Don Antonio Puerta despertó el gen ganador del Sevilla. Ese que estaba dormido en lo más profundo de todos los corazones. Te hizo creer. Te enseñó a confiar ciegamente en tu equipo y te mostró cómo podías cambiar las lágrimas por sonrisas. La de él, fue la primera. Diez años después, el Sevilla lucha por su quinta. Ya no eres aquel niño derrotado. Has crecido y sabes qué eres por encima de todo, sevillista. Porque estás hecho de otra pasta. Porque tu sentimiento se forjó a base de decepciones. Porque tras recibir un gol en contra se te hincha la vena del cuello y pegas un grito desgarrador anunciando venganza, ¡SEVILLA! ¡SEVILLA! ¡SEVILLA!

Recuerdas ese niño. Esas lágrimas. Ese sufrimiento. Lo tienes claro, no quieres volver ahí. Apartas ese lugar de tu cabeza. Te olvidas de lo que te hace débil y luchas por cada momento de gloria. Cada momento que te pertenece. Tú eres de los que nunca se rinde. Solo tienes en mente una cosa, las noches europeas son para ti. La derrota no existe en tu vocabulario. El balón rueda en el césped y sabes que los tuyos, los de colorao, van a dejarse la piel por ganar.
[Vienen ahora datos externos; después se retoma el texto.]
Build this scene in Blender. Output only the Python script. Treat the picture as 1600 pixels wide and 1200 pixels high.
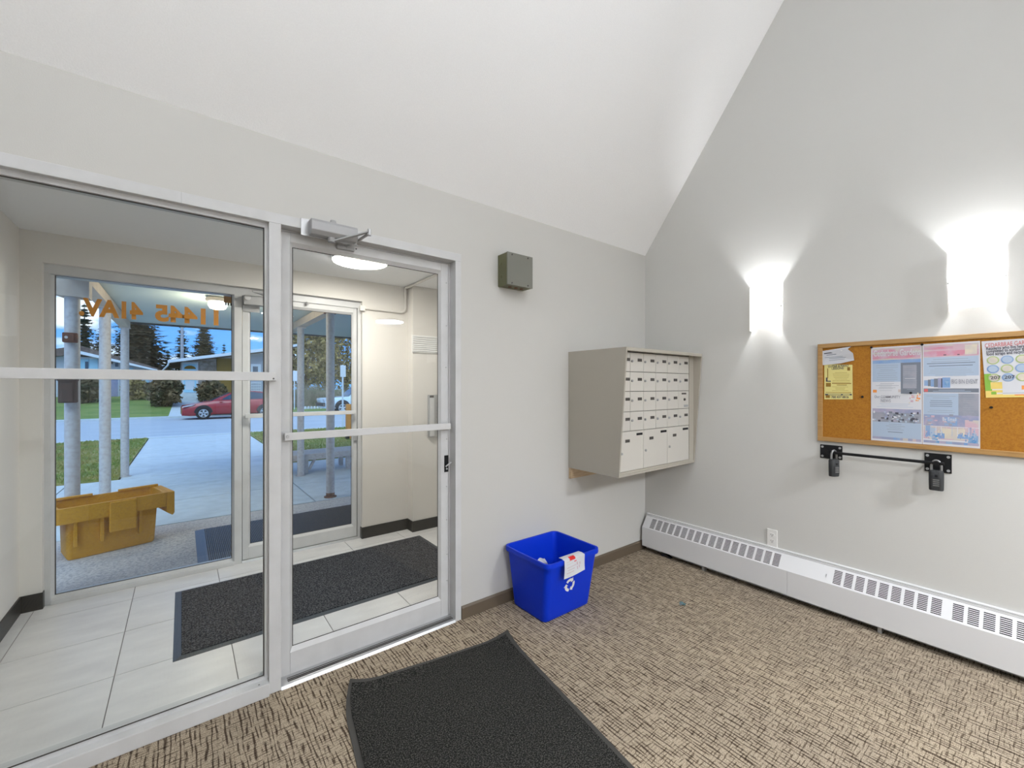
import bpy, bmesh, math, random
from mathutils import Vector, Matrix
D = bpy.data
SC = bpy.context.scene
COL = SC.collection
for o in list(D.objects): D.objects.remove(o)
random.seed(7)
# ------------------------------------------------------------------ camera
F = 661.6                                    # focal length in pixels of the 1600 px wide frame
TH = math.atan2(850.0, F)                    # angle between the view axis and the entrance wall
CT, ST = math.cos(TH), math.sin(TH)
CAM = Vector((-3.234, -2.235, 1.42))
HOR = 604.5
cd = D.cameras.new('camera'); cam = D.objects.new('camera', cd); COL.objects.link(cam)
cd.sensor_fit = 'HORIZONTAL'; cd.sensor_width = 36; cd.lens = 36 * F / 1600
cd.shift_y = (HOR - 600) / 1600; cd.clip_start = .05; cd.clip_end = 500
cam.location = CAM; cam.rotation_euler = (math.pi / 2, 0, -(math.pi / 2 - TH))
SC.camera = cam
# ------------------------------------------------------------------ colour management, light
SC.view_settings.view_transform = 'Standard'; SC.view_settings.look = 'None'
SC.view_settings.exposure = 0.0; SC.view_settings.gamma = 1.0
SC.view_settings.use_curve_mapping = False
SC.cycles.max_bounces = 10; SC.cycles.diffuse_bounces = 5; SC.cycles.glossy_bounces = 4
SC.cycles.transparent_max_bounces = 16; SC.cycles.sample_clamp_indirect = 6
SC.cycles.caustics_reflective = False; SC.cycles.caustics_refractive = False
SKY_STRENGTH = 1.5
SUN_STRENGTH = 2.4
SCONCE_W, SCONCE_GLOW = 25.0, .80
FILL_GLOBE = 17.0
DISC_LOBBY, DISC_VEST = 225.0, 72.0

def world():
    w = D.worlds.new('sky'); SC.world = w; w.use_nodes = True
    nt = w.node_tree; N = nt.nodes; L = nt.links
    for n in list(N): N.remove(n)
    out = N.new('ShaderNodeOutputWorld'); bg = N.new('ShaderNodeBackground')
    tc = N.new('ShaderNodeTexCoord'); sep = N.new('ShaderNodeSeparateXYZ')
    L.new(tc.outputs['Generated'], sep.inputs[0])
    grad = N.new('ShaderNodeValToRGB'); L.new(sep.outputs['Z'], grad.inputs[0])
    e = grad.color_ramp.elements
    e[0].position = 0.0; e[0].color = (.20, .48, .92, 1)
    e[1].position = .55; e[1].color = (.08, .29, .82, 1)
    m = e.new(.16); m.color = (.11, .36, .90, 1)
    mp = N.new('ShaderNodeMapping'); mp.inputs['Scale'].default_value = (2.2, 2.2, 5.0)
    mp.inputs['Location'].default_value = (3.1, 1.7, .4)
    L.new(tc.outputs['Generated'], mp.inputs[0])
    no = N.new('ShaderNodeTexNoise'); no.inputs['Scale'].default_value = 2.6
    no.inputs['Detail'].default_value = 8; no.inputs['Roughness'].default_value = .55
    L.new(mp.outputs[0], no.inputs['Vector'])
    cr = N.new('ShaderNodeValToRGB'); L.new(no.outputs['Fac'], cr.inputs[0])
    cr.color_ramp.elements[0].position = .50; cr.color_ramp.elements[0].color = (0, 0, 0, 1)
    cr.color_ramp.elements[1].position = .60; cr.color_ramp.elements[1].color = (1, 1, 1, 1)
    mix = N.new('ShaderNodeMix'); mix.data_type = 'RGBA'
    L.new(cr.outputs[0], mix.inputs['Factor']); L.new(grad.outputs[0], mix.inputs['A'])
    mix.inputs['B'].default_value = (.95, .96, 1.0, 1)
    L.new(mix.outputs['Result'], bg.inputs[0]); bg.inputs[1].default_value = SKY_STRENGTH
    L.new(bg.outputs[0], out.inputs[0])
world()
sd = D.lights.new('sun', 'SUN'); sun = D.objects.new('sun', sd); COL.objects.link(sun)
sd.energy = SUN_STRENGTH; sd.angle = math.radians(50); sd.color = (.80, .94, 1.0)
sun.rotation_euler = (math.radians(38), 0, math.radians(-30))
# ------------------------------------------------------------------ pixel to world helpers (measuring only)
def ray(px, py):
    r = (px - 800) / F
    return Vector((CT + ST * r, ST - CT * r, (HOR - py) / F))
def onY(px, py, Y):
    d = ray(px, py); return CAM + d * ((Y - CAM.y) / d.y)
def onX(px, py, X):
    d = ray(px, py); return CAM + d * ((X - CAM.x) / d.x)
def onZ(px, py, Z):
    d = ray(px, py); return CAM + d * ((Z - CAM.z) / d.z)
G0, GS = -.02, .0085
def gz(y): return G0 - GS * (y - 1.9)
def onG(px, py):                              # the gently falling ground outside
    d = ray(px, py)
    t = (G0 - GS * (CAM.y - 1.9) - CAM.z) / (d.z + GS * d.y)
    return CAM + d * t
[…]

Silencio. Calles desiertas. Silencio. ¿Qué ha pasado, se preguntaban algunos? El vespino del abuelo arrancó desde el Sánchez-Pizjuán dejando atrás una humareda de buenos recuerdos tras aquel zurdazo en el 116. Nos vemos a mi vuelta, recitó. Se hizo muchas horas de carretera. Vio lo que nunca imaginó. Vio cómo se paró el reloj en el minuto 93. Admiró a un titán negro sobrevolando por encima de murciélagos. Creyó ver a un portero metiendo un gol y el despertar de un delantero fabuloso en una gran final. Observó cómo hincaba la rodilla el gigante ante el supercampeón de Europa y parar penaltis imposibles. Hasta se pellizcó en cuatro ocasiones para saber si estaba durmiendo. Eindhoven, Glasgow, Turín y Varsovia.
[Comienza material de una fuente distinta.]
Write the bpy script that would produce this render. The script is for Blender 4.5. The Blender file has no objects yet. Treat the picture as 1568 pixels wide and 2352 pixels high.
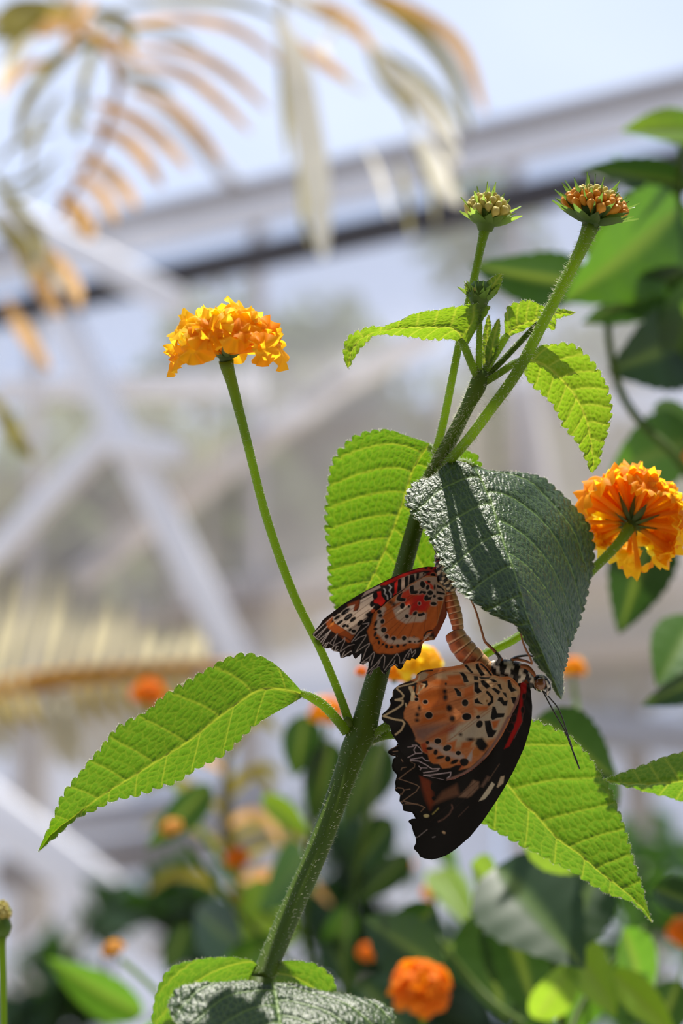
import bpy, math, random
import numpy as np
from mathutils import Vector, Matrix

# ------------------------------------------------------------------ camera, light, exposure
sc = bpy.context.scene
COL = sc.collection
PITCH = math.radians(10.0)
CAM = np.array([0.0, 0.0, 1.35])
FOCAL, SENS = 55.0, 22.3
F = FOCAL / SENS * 2352.0            # focal length in pixels of the 1568x2352 frame
D0 = 0.58                            # distance of the plane of focus (m)
RIGHT = np.array([1.0, 0, 0])
FWD = np.array([0, math.cos(PITCH), math.sin(PITCH)])
UP = np.array([0, -math.sin(PITCH), math.cos(PITCH)])

cd = bpy.data.cameras.new('camera')
cam = bpy.data.objects.new('camera', cd)
COL.objects.link(cam)
cam.location = CAM
cam.rotation_euler = (math.pi / 2 + PITCH, 0, 0)
cd.sensor_fit = 'VERTICAL'
cd.sensor_height = SENS
cd.sensor_width = SENS
cd.lens = FOCAL
cd.clip_start = 0.02
cd.clip_end = 200
cd.dof.use_dof = True
cd.dof.focus_distance = D0
cd.dof.aperture_fstop = FOCAL / 7.4   # entrance pupil about 7.4 mm
sc.camera = cam

world = bpy.data.worlds.new('sky')
sc.world = world
world.use_nodes = True
bg = world.node_tree.nodes['Background']
bg.inputs[0].default_value = (0.585, 0.70, 0.97, 1)
bg.inputs[1].default_value = 0.98

SUN = np.array([-0.02, 0.17, 0.97])
SUN = SUN / np.linalg.norm(SUN)
sd = bpy.data.lights.new('sun', 'SUN')
sd.energy = 8.5
sd.angle = math.radians(0.6)
sd.color = (1.0, 0.95, 0.86)
sun = bpy.data.objects.new('sun', sd)
COL.objects.link(sun)
sun.rotation_euler = Vector(SUN).to_track_quat('Z', 'Y').to_euler()
sun.location = (1, 2, 6)

vs = sc.view_settings
vs.view_transform = 'Standard'
vs.look = 'None'
vs.gamma = 1
vs.exposure = 0.0
vs.use_curve_mapping = False

rng = np.random.default_rng(7)
random.seed(7)

# ------------------------------------------------------------------ coordinates
def atd(px, py, d):
    """a point seen at frame pixel (px, py), d metres away along the optical axis"""
    return CAM + d * ((px - 784) / F * RIGHT + (1176 - py) / F * UP + FWD)

def W(P):
    """subject space -> world. x, y in pixels, z in tenths of a millimetre behind the focal plane"""
    P = np.asarray(P, float)
    d = D0 + P[..., 2:3] * 1e-4
    return CAM + d * ((P[..., 0:1] - 784) / F * RIGHT + (1176 - P[..., 1:2]) / F * UP + FWD)

def Wv(v):
    """direction from subject space to world"""
    return np.asarray(v[0] * RIGHT - v[1] * UP + v[2] * FWD)

SUNP = np.array([SUN @ RIGHT, -(SUN @ UP), SUN @ FWD])

def lin(r, g, b):
    f = lambda c: (c / 255 / 12.92) if c / 255 <= 0.04045 else ((c / 255 + 0.055) / 1.055) ** 2.4
    return np.array([f(r), f(g), f(b)])

# ------------------------------------------------------------------ mesh helpers
def np_mesh(name, V, faces, smooth=True, col=None, attrs=None):
    """faces: list of int arrays (m,3) / (m,4)"""
    me = bpy.data.meshes.new(name)
    V = np.asarray(V, np.float32)
    fl = [np.asarray(f, np.int32) for f in faces if len(f)]
    me.vertices.add(len(V))
    me.vertices.foreach_set('co', V.ravel())
    nl = sum(f.size for f in fl)
    npoly = sum(len(f) for f in fl)
    me.loops.add(nl)
    me.loops.foreach_set('vertex_index', np.concatenate([f.ravel() for f in fl]))
    me.polygons.add(npoly)
    tot = np.concatenate([np.full(len(f), f.shape[1], np.int32) for f in fl])
    start = np.concatenate([[0], np.cumsum(tot)[:-1]]).astype(np.int32)
    me.polygons.foreach_set('loop_start', start)
    me.polygons.foreach_set('loop_total', tot)
    me.update(calc_edges=True)
    me.validate()
    if smooth:
        me.polygons.foreach_set('use_smooth', np.ones(len(me.polygons), bool))
    if col is not None:
        a = me.color_attributes.new('Col', 'FLOAT_COLOR', 'POINT')
        c = np.ones((len(V), 4), np.float32)
        c[:, :3] = col
        a.data.foreach_set('color', c.ravel())
    for k, v in (attrs or {}).items():
        a = me.attributes.new(k, 'FLOAT', 'POINT')
        a.data.foreach_set('value', np.asarray(v, np.float32).ravel())
    return me

def link(name, me, mat=None, parent=None, kind=None):
    o = bpy.data.objects.new(name, me)
    COL.objects.link(o)
    if mat is not None and me is not None and len(me.materials) == 0:
        me.materials.append(mat)
    if parent is not None:
        o.parent = parent
    if kind:
        o['kind'] = kind
    return o

def origin(o):
    p = np.zeros(3)
    while o is not None:
        p = p + np.array(o.location)
        o = o.parent
    return p

def part(name, V, faces, mat, parent, kind=None, smooth=True, col=None, attrs=None):
    """mesh given in world coordinates, stored relative to its parent"""
    me = np_mesh(name, np.asarray(V) - origin(parent), faces, smooth, col, attrs)
    return link(name, me, mat, parent, kind)

def thing(name, label, cat, loc, group=None):
    o = bpy.data.objects.new(name, None)
    COL.objects.link(o)
    o.empty_display_size = 0.02
    o.location = [float(c) for c in loc]
    o['label'] = label
    o['category'] = cat
    if group:
        o['group'] = group
    return o

def grid_faces(nu, nv, wrap=False):
    """(nu x nv) points, row-major"""
    i = np.arange(nu - 1)[:, None]
    j = np.arange(nv if wrap else nv - 1)[None, :]
    j2 = (j + 1) % nv
    return np.stack([i * nv + j, (i + 1) * nv + j, (i + 1) * nv + j2, i * nv + j2], -1).reshape(-1, 4)

def crom(P, n):
    """Catmull-Rom through P, resampled to n points by arc length"""
    P = np.asarray(P, float)
    Q = np.vstack([2 * P[0] - P[1], P, 2 * P[-1] - P[-2]])
    out = []
    t = np.linspace(0, 1, 24, endpoint=False)[:, None]
    for k in range(len(P) - 1):
        a, b, c, d = Q[k], Q[k + 1], Q[k + 2], Q[k + 3]
        out.append(0.5 * (2 * b + (c - a) * t + (2 * a - 5 * b + 4 * c - d) * t * t + (3 * b - a - 3 * c + d) * t ** 3))
    out = np.vstack(out + [P[-1:]])
    s = np.concatenate([[0], np.cumsum(np.linalg.norm(np.diff(out[:, :3], axis=0), axis=1))])
    x = np.linspace(0, s[-1], n)
    return np.stack([np.interp(x, s, out[:, k]) for k in range(out.shape[1])], 1)

def frames(C):
    T = np.gradient(C, axis=0)
    T /= np.linalg.norm(T, axis=1)[:, None] + 1e-12
    n = np.cross(T[0], [0, 0, 1.0])
    if np.linalg.norm(n) < 0.1:
        n = np.cross(T[0], [0, 1.0, 0])
    N = []
    for t in T:
        n = n - t * (n @ t)
        n = n / (np.linalg.norm(n) + 1e-12)
        N.append(n)
    N = np.array(N)
    return T, N, np.cross(T, N)

def tube(C, R, n=14, ridge=0.0, flat=None, caps=True):
    """verts, faces in the space of C"""
    C = np.asarray(C, float)
    R = np.asarray(R, float)
    T, N, B = frames(C)
    a = np.linspace(0, 2 * math.pi, n, endpoint=False)
    rr = R[:, None] * (1 + ridge * np.cos(4 * a)[None, :])
    V = C[:, None] + rr[..., None] * (np.cos(a)[None, :, None] * N[:, None] + np.sin(a)[None, :, None] * B[:, None])
    V = V.reshape(-1, 3)
    fs = [grid_faces(len(C), n, True)]
    if caps:
        k = len(V)
        V = np.vstack([V, C[:1], C[-1:]])
        i = np.arange(n)
        fs.append(np.stack([np.full(n, k), i, (i + 1) % n], 1))
        b = (len(C) - 1) * n
        fs.append(np.stack([np.full(n, k + 1), b + (i + 1) % n, b + i], 1))
    return V, fs

def stem(name, pts, mat, parent, n=40, sides=14, ridge=0.05, hairs=0, hlen=10, hmat=None):
    """pts rows: x, y, z, r in subject space"""
    S = crom(pts, n)
    V, fs = tube(S[:, :3], S[:, 3], sides, ridge)
    o = part(name, W(V), fs, mat, parent)
    if hairs:
        fuzz('hair', S, hairs, hlen, hmat, o)
    return o

def fuzz(name, S, count, hlen, mat, parent, lean=0.25):
    """fine hairs standing off a stem"""
    T, N, B = frames(S[:, :3])
    k = rng.integers(0, len(S) - 1, count)
    f = rng.random(count)[:, None]
    C = S[k] * (1 - f) + S[k + 1] * f
    a = rng.random(count) * 2 * math.pi
    dirn = np.cos(a)[:, None] * N[k] + np.sin(a)[:, None] * B[k]
    tip_d = dirn + lean * (rng.random((count, 1)) * 2 - 0.8) * -T[k] + rng.normal(0, 0.15, (count, 3))
    tip_d /= np.linalg.norm(tip_d, axis=1)[:, None]
    L = (hlen * (0.45 + 0.75 * rng.random(count)))[:, None]
    base = C[:, :3] + dirn * C[:, 3:4] * 0.96
    tip = base + tip_d * L
    side = np.cross(tip_d, rng.normal(size=(count, 3)))
    side /= np.linalg.norm(side, axis=1)[:, None]
    s2 = np.cross(tip_d, side)
    r = 0.5
    V = np.stack([base + side * r, base + (-0.5 * side + 0.87 * s2) * r, base + (-0.5 * side - 0.87 * s2) * r, tip], 1).reshape(-1, 3)
    i = np.arange(count) * 4
    fs = np.vstack([np.stack([i, i + 1, i + 3], 1), np.stack([i + 1, i + 2, i + 3], 1), np.stack([i + 2, i, i + 3], 1)])
    return part(name, W(V), [fs], mat, parent, kind='stuff', smooth=False)

def box(p, q, width, thick, nrm):
    """a bar from p to q; nrm: direction of its thickness"""
    p, q, nrm = (np.asarray(x, float) for x in (p, q, nrm))
    t = (q - p) / np.linalg.norm(q - p)
    nrm = nrm - t * (nrm @ t)
    nrm /= np.linalg.norm(nrm)
    s = np.cross(t, nrm)
    V = [e + a * s * width / 2 + b * nrm * thick / 2 for e in (p, q) for a, b in ((-1, -1), (1, -1), (1, 1), (-1, 1))]
    return np.array(V), [np.array([[0, 3, 2, 1], [4, 5, 6, 7], [0, 1, 5, 4], [1, 2, 6, 5], [2, 3, 7, 6], [3, 0, 4, 7]])]

# ------------------------------------------------------------------ materials
def new_mat(name):
    m = bpy.data.materials.new(name)
    m.use_nodes = True
    nt = m.node_tree
    nt.nodes.clear()
    out = nt.nodes.new('ShaderNodeOutputMaterial')
    return m, nt, out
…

Sigue soñando abuelo. Que a tu vespino le queda mucho por recorrer. Que diez años no son nada. Sigue disfrutando de tu Sevilla, abuelo. Como siempre has hecho. En las buenas y en las malas. Ríe, canta y llora. Pero hazlo siempre en blanquirrojo. Vamos, abuelo. Llévame una vez más a otra final. Juntos lo vamos a lograr.